|
|
|
|
|
by 015a
1385 days ago
|
|
Maybe these articles are written by people who have never been managers themselves. I'd also posit that most of the defense of the position comes from managers. Do you not recognize the irony in this? I'm sure you're aware of what they say: Its difficult to get someone to understand something when their paycheck depends on it. Do you have the self-awareness to recognize that this, alone, is a huge reason why managers immediately come to the defense of their position? I've been in the industry for 20 years now. I've worked with good EMs; I've worked with bad EMs; I've been an EM (less often). That spectrum isn't even relevant to the underlying assertion that the core definition of the role is invalid.

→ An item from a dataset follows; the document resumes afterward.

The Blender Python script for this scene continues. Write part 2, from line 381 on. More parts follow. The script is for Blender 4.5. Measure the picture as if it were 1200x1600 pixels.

Its extremely rare to work with an EM whose entire scope of responsibilities wouldn't be more productively served by a peer PM. The only advantage to an EM title is in the organizational power structure, which is far too often leveraged to abuse their reports by trading quality output and mentorship for more working hours, burnout, and Jira graphs. |
|
One of the major issues I have with the article is they lean heavily on the "creative work can't be managed like manufacturing widgets" train of thought. It feels to me that they define developers as artists when the article is about engineering. I think those are different roles are different. Even though both require a certain amount of creativity/subjectivity, it's a mistake IMO to conflate the two.